As the author of Goddesses in Everywoman, I did extensive research into goddess mythology, which makes me very aware that this book has the potential to become a major source of information. But I see that the potential of this book to initiate and change women and some exceptional men is its greater potential. The woman who absorbs the images as she looks at the photographs and understands the implications of what she is reading, or hears the poetry and chants and uses her imagination, or enacts rituals and feels something shift within herself, usually finds that her dream life, indeed her whole life, is affected, for she is changing from within and is taking in and taking on an awareness of the sacredness and strength in women through meeting the Goddesses.

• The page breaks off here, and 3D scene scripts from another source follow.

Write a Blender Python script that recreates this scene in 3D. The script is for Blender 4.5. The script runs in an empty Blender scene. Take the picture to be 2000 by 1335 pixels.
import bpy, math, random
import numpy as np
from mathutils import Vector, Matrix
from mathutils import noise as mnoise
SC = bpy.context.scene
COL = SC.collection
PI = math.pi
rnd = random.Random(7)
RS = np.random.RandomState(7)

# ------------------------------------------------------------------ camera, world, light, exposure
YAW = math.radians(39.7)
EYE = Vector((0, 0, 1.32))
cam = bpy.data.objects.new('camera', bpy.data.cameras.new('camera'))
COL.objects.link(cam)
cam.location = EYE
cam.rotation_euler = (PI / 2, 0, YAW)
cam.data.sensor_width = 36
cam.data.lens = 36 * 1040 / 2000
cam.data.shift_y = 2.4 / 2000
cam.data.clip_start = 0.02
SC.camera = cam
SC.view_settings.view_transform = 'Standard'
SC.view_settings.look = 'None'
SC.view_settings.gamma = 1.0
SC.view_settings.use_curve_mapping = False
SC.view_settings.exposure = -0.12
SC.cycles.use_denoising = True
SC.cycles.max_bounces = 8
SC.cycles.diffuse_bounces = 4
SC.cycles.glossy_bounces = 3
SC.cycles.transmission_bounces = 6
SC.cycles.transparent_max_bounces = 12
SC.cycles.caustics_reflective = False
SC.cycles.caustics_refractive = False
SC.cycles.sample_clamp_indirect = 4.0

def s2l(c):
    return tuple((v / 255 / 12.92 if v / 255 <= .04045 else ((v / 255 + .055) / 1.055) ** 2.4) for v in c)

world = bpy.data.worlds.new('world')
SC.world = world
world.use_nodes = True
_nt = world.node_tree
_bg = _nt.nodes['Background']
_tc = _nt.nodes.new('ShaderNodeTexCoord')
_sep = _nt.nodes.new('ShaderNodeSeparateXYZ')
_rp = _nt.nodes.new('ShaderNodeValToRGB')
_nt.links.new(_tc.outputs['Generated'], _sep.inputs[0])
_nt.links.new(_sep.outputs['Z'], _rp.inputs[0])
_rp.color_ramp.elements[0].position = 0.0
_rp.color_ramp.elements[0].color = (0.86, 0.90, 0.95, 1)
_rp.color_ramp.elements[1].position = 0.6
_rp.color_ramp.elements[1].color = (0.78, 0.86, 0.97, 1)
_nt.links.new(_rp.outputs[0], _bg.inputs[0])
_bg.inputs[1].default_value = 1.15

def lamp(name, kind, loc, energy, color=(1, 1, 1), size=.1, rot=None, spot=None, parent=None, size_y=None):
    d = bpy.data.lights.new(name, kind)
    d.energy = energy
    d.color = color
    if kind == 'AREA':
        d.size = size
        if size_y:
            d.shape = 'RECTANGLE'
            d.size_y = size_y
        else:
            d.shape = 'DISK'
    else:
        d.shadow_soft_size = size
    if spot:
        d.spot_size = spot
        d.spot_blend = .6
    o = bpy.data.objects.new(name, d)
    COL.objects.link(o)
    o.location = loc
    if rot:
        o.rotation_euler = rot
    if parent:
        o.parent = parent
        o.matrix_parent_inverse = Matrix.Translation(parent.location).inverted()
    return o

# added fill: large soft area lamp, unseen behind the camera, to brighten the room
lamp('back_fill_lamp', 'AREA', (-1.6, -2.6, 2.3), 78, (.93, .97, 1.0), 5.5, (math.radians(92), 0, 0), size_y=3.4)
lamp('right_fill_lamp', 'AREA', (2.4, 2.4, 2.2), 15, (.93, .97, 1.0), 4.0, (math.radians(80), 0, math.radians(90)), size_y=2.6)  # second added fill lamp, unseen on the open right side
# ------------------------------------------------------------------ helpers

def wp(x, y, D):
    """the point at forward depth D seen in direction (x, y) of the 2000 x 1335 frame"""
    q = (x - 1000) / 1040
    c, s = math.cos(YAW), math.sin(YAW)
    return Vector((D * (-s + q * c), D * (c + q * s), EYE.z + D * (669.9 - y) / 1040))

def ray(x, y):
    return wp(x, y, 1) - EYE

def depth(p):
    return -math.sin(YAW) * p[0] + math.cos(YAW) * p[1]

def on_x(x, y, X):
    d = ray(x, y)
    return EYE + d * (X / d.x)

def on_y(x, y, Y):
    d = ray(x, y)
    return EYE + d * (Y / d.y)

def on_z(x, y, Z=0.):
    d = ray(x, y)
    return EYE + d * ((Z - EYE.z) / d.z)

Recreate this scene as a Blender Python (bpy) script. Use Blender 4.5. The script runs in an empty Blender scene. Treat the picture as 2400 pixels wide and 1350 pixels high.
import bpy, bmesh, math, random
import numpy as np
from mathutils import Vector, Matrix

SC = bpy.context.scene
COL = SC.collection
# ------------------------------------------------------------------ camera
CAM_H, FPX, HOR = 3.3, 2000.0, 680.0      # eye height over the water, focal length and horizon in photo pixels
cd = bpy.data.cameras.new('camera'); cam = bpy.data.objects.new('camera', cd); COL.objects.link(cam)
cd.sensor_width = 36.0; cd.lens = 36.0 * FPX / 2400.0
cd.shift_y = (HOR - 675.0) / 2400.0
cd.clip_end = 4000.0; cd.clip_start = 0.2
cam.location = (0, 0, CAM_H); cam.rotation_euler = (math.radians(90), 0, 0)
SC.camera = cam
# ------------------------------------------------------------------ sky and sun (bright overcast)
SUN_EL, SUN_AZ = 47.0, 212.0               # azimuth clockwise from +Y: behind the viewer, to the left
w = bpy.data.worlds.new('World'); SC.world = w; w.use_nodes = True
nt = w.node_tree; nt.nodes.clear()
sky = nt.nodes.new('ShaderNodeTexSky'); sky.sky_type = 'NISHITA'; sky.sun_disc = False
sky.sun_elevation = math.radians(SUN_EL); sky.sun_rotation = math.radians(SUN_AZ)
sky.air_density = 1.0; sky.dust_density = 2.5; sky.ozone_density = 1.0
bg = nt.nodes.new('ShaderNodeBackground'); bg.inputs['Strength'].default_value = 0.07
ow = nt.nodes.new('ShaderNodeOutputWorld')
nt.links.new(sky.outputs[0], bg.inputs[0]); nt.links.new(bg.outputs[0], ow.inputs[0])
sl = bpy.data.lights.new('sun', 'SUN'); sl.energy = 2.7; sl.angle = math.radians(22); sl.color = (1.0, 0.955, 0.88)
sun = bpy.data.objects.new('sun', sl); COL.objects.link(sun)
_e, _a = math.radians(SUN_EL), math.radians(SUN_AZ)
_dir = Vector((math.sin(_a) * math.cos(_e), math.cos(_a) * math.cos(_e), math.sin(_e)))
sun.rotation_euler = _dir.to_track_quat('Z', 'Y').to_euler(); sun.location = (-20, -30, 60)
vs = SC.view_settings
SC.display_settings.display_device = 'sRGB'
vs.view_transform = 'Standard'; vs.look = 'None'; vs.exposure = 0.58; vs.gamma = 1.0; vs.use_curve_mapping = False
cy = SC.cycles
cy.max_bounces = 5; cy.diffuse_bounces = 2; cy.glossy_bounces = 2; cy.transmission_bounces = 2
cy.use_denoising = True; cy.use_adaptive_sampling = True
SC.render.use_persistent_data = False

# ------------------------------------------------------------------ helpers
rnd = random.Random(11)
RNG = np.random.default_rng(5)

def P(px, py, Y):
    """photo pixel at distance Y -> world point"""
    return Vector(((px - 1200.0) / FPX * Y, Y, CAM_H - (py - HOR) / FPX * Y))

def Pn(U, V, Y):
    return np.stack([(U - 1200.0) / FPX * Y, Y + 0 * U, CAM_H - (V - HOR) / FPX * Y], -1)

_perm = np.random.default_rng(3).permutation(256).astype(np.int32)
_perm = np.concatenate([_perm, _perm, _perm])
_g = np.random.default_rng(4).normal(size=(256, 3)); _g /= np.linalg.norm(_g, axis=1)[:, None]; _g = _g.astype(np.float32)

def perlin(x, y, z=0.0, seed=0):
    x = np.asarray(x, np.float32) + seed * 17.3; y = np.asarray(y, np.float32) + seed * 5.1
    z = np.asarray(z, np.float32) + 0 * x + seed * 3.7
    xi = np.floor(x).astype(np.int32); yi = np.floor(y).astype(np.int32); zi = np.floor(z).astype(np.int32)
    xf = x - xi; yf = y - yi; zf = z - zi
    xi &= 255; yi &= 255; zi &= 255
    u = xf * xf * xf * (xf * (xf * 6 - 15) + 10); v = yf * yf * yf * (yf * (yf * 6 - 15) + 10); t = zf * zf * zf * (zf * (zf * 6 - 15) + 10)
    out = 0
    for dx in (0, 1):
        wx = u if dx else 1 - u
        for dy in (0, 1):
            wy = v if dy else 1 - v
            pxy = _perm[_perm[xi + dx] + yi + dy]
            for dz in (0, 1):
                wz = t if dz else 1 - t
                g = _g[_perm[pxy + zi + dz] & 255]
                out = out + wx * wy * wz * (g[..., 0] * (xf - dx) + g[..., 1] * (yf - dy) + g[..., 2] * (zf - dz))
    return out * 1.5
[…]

In preparation for writing this Foreword, I dismantled the manuscript and covered my entire living room floor with the color copies of the photographs that appear in the book. I gazed around me at the lot of them, as well as picking them up one at a time to take each one in individually. I found that they were either immediately charismatic or they grew on me. Most of us have been brought up to be ashamed of our bodies and our genitals, and the dominant culture values only youthful, slender (and usually Caucasian) figures as beautiful. But as I lived with the images of this book, what was strange became familiar, those that were initially off-putting to me became beautiful in their own way or awesome, worth of respect and acceptance.

Certainly there is a destructive aspect to the feminine, in women as well as in Goddesses, just as in the natural world, decay and death are necessary parts of the process of regeneration. Unless we know and respect this complexity that the Transformative Goddesses represent (that which is undeveloped or repressed or rejected), we are split off and separated from what they are in ourselves: earthiness, lustiness, sexuality, power, ecstasy, death.

We cannot encounter the Goddess without women, for the Goddess either has the form of a woman (when she is seen in a vision or represented by a sculpture or painting, for example) or she is experienced through a woman. It is in a woman’s arms, for instance, that we may meet the Mother Goddess or the Goddess of Love. Even when feminine qualities are deified and abstracted as life-giving, or life-sustaining, they are still embodied. When the planet Earth is revered as Gaia, for example, this is not just an idea or just a spirit, but the presence of the Goddess in living matter.

Since Goddesses and women share attributes, to look upon the many images of the Goddess contained in The Heart of the Goddess is both to see her myriad forms, and for women, to see reflections of themselves in her.

To be moved by these images is to be part of what I have long been calling “the last wave of the women’s movement,” otherwise called “women’s spirituality.” It is the acceptance of women’s experience as sacred, as spiritual, and whatever women do to honor what they know, as ritual.

This book is an invocation of the Goddess.